■ **SOURCE DATA**:
********************
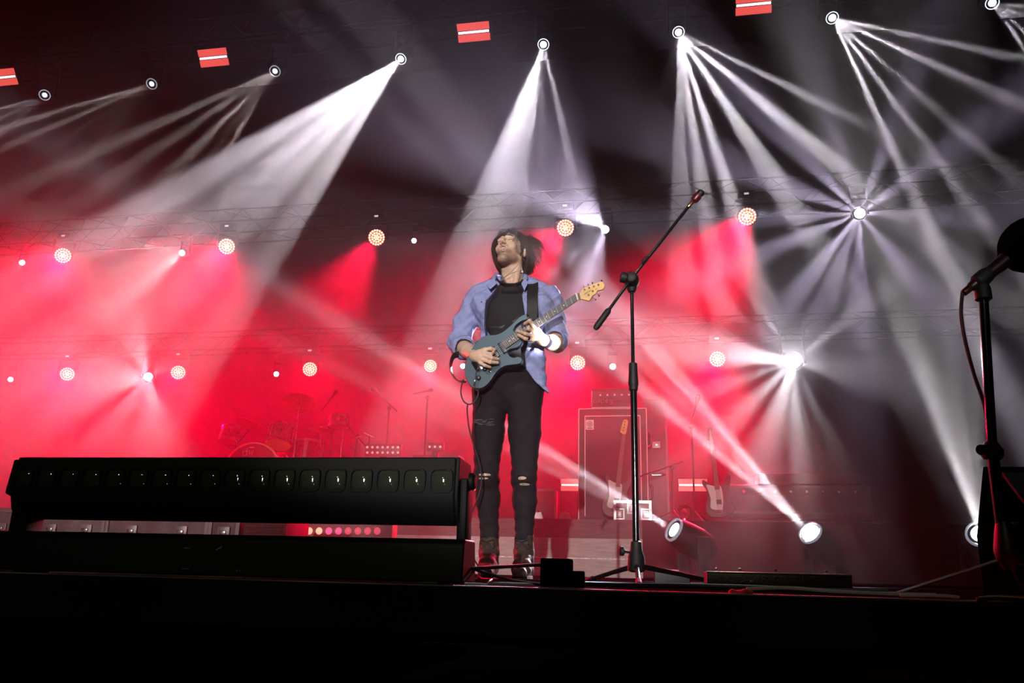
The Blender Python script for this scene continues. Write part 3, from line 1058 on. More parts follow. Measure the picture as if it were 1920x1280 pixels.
# fringe strands over the forehead and eyes
for (x0, xm, zm, xe, ze, n) in ((-.02, -.046, .06, -.052, -.005, 5), (-.015, -.036, .055, -.036, .0, 3), (-.01, -.052, .07, -.058, -.04, 6), (.012, .034, .06, .022, .000, 4), (.014, .044, .06, .040, .004, 4),
                                (.016, .05, .065, .052, .004, 5), (.01, .024, .06, .008, -.012, 2), (.02, .056, .06, .060, -.01, 6), (-.004, -.02, .055, -.016, .0, 2)):
    lock([H(x0, -.045, .124), H((x0 + xm) / 2, -.085, .096), H(xm, -.100 + abs(xm) * .5, zm), H(xe, -.103 + abs(xe) * .75, ze)], .0026, .005, n)
hs.build("hair_locks", DARKH, hairo, org, smooth=60)

# ---- black t-shirt
TEE = mat('black_tee_cotton', (0.022, 0.020, 0.023), 0.85, bump=0.25, bscale=300, spec=.25)
T = Field((lo[0], YM - .17, J(950, 745).z), (hi[0], YM + .16, J(960, 515).z + .02), 0.005)
T.ell(J(960, 594, .01), (0.145, 0.100, 0.145), k=.02)
T.ell(J(957, 665, .01), (0.140, 0.096, 0.14), k=.03)
T.ell(J(950, 722, .01), (0.155, 0.102, 0.09), k=.03)
T.chain([J(916, 562, .02), J(962, 541, .01), J(1008, 562, .02)], [.040, .064, .040], k=.02)
T.ell(J(958, 519, -.055), (.060, .07, .034), k=.003, cut=True)
T.ell(J(960, 547, -.040), (.055, .045, .026), k=.008)
X_, Y_, Z_ = T.axes()
T.F += .0028 * vnoise(X_, Y_, Z_, 26, 1) * np.clip((J(960, 560).z - Z_) / .1, 0, 1)
tee = T.build('t_shirt', TEE, man, org, 2)
MB().tube(bez([J(932, 522, -.02), J(935, 526, -.050), J(945, 530.5, -.076), J(958, 532.5, -.084), J(971, 530.5, -.076), J(980, 526, -.052), J(983, 522, -.02)], 6), .0045, 8).build('neckband', TEE, tee, org)

# ---- open blue shirt with rolled sleeves
SHIRT = mat('blue_chambray', (0.26, 0.28, 0.50), 0.8, var=.12, scale=60, bump=.25, bscale=350, spec=.25)
Sx = Field((J(836, 600).x - .04, YM - .19, J(960, 748).z), (J(1075, 600).x + .03, YM + .19, J(960, 508).z + .02), 0.005)
Sx.ell(J(962, 592, .012), (0.185, 0.127, 0.165), k=.04)
Sx.ell(J(910, 575, .0), (0.075, 0.105, 0.09), k=.03)
Sx.ell(J(1018, 575, .0), (0.075, 0.105, 0.09), k=.03)
Sx.ell(J(955, 668, .02), (0.172, 0.120, 0.16), k=.04)
Sx.ell(J(955, 730, .02), (0.185, 0.118, 0.13), k=.04)
Sx.chain([J(1000, 650, -.045), J(1002, 690, -.05), J(1012, 718, -.05), J(1026, 738, -.05)], [.052, .052, .036, .014], k=.02)
Sx.chain([J(896, 551, .005), J(965, 534, .03), J(1028, 552, .005)], [.050, .068, .050], k=.03)
# sleeves
Sx.chain([J(892, 560, .01), J(873, 602, .015), J(862, 640, .01), J(870, 652, -.045)], [.056, .055, .060, .058], k=.02)
Sx.chain([J(1033, 562, .01), J(1040, 600, .0), J(1043, 633, -.015), J(1041, 637, -.04)], [.055, .055, .058, .055], k=.02)
X_, Y_, Z_ = Sx.axes()
Sx.F += .0058 * vnoise(X_, Y_, Z_, 30, 4) + .0030 * vnoise(X_, Y_, Z_, 62, 1)


def lerpz(tab):
    """x limit as a function of height from (px, py) points"""
    pts = sorted([(J(px, py, -.12).z, J(px, py, -.12).x) for px, py in tab])
    return np.interp(Z_, [p[0] for p in pts], [p[1] for p in pts])


xl = lerpz([(934, 518), (926, 530), (910, 560), (903, 600), (903, 630), (903, 660), (898, 700), (894, 745)])
xr = lerpz([(980, 518), (980, 530), (977, 548), (983, 590), (988, 640), (981, 660), (985, 690), (1003, 715), (1025, 738), (1027, 742)])
front = np.minimum(np.minimum(X_ - xl, xr - X_), (YM + .03) - Y_)
Sx.F = np.maximum(Sx.F, front)
# neck opening
nk = np.sqrt(((X_ - J(962, 530).x) / 1.0) ** 2 + ((Y_ - (YM + .0))) ** 2) - .066
Sx.F = np.maximum(Sx.F, np.minimum(-nk, Z_ - J(960, 545).z) * 1.0 if False else np.where(Z_ > J(960, 548).z, -nk, -1))
# hems
hem = np.interp(X_, [J(870, 730).x, J(905, 730).x, J(950, 710).x, J(1000, 715).x, J(1030, 742).x, J(1045, 735).x],
                [J(870, 722).z, J(905, 738).z, J(950, 720).z, J(1000, 716).z, J(1030, 741).z, J(1045, 740).z])
Sx.F = np.maximum(Sx.F, hem - Z_)
# open cuffs: hollow the sleeve ends
for (a_, b_) in ((J(870, 652, -.06), J(880, 662, -.14)), (J(1040, 638, -.055), J(1030, 642, -.14))):
    Sx.cone(a_, b_, .046, .06, k=.004, cut=True)
shirt = Sx.build('open_shirt', SHIRT, man, org, 1)
# rolled cuffs
for (c_, d_, rr) in ((J(869, 651, -.042), (J(880, 661, -.12) - J(866, 650, .0)), .057), (J(1041, 637, -.035), (J(1032, 641, -.12) - J(1044, 640, .0)), .053)):
    n_ = d_.normalized()
    MB().lathe(c_, n_, [(-.018, rr * .97), (-.02, rr * 1.06), (0, rr * 1.1), (.022, rr * 1.06), (.026, rr * .98), (.024, rr * .92), (-.01, rr * .90)], 26, cap=False).build('rolled_cuff', SHIRT, man, org)
# collar wings
cw = MB()
for pts in ([(926, 521, -.07), (912, 533, -.095), (919, 542, -.112), (932, 531, -.085)], [(984, 520, -.06), (990, 530, -.085), (983, 545, -.11), (977, 531, -.085)]):
    p4 = [J(*p) for p in pts]
    cw.prism(p4, (0, .007, 0))
cw.tube(bez([J(926, 522, -.06), J(930, 516, .0), J(945, 513, .06), J(968, 513, .07), (J(984, 517, .0)), J(985, 522, -.055)], 6), .012, 8)
cw.build('collar', SHIRT, man, org, bev=.002)


def on_shirt(px, py):
    """front surface of the shirt under a pixel"""
    q_ = J(px, py, -.11)
    ix, iz = int(round((q_.x - Sx.lo[0]) / Sx.h)), int(round((q_.z - Sx.lo[2]) / Sx.h))
    colm = Sx.F[ix, :, iz]
    k_ = np.argmax(colm < 0)
    if colm[k_] >= 0:
        return q_
    q_ = J(px, py, Sx.lo[1] + k_ * Sx.h - YM)
    return q_


bt = MB()
for p in ((903, 566), (897, 587), (894, 611), (894, 640), (993, 603)):
    bt.lathe(on_shirt(p[0], p[1]), (0, -1, 0), [(-.004, .0045), (.003, .0045), (.004, .003)], 10)
bt.build('buttons', mat('dark_button', (.03, .03, .06), .3), shirt, org)
pk = MB()
pk.prism([on_shirt(*q) - Vector((0, .004, 0)) for q in ((1008, 568), (1031, 565), (1031, 575), (1020, 582), (1008, 577))], (0, .008, 0))
pk.build('pocket_flap', SHIRT, shirt, org, bev=.002)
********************
■ **REQUIREMENT**:
Check each line above for the word "from", and copy the lines where it appears.

■ **FULL RESPONSE**:
The Blender Python script for this scene continues. Write part 3, from line 1058 on. More parts follow. Measure the picture as if it were 1920x1280 pixels.
    """x limit as a function of height from (px, py) points"""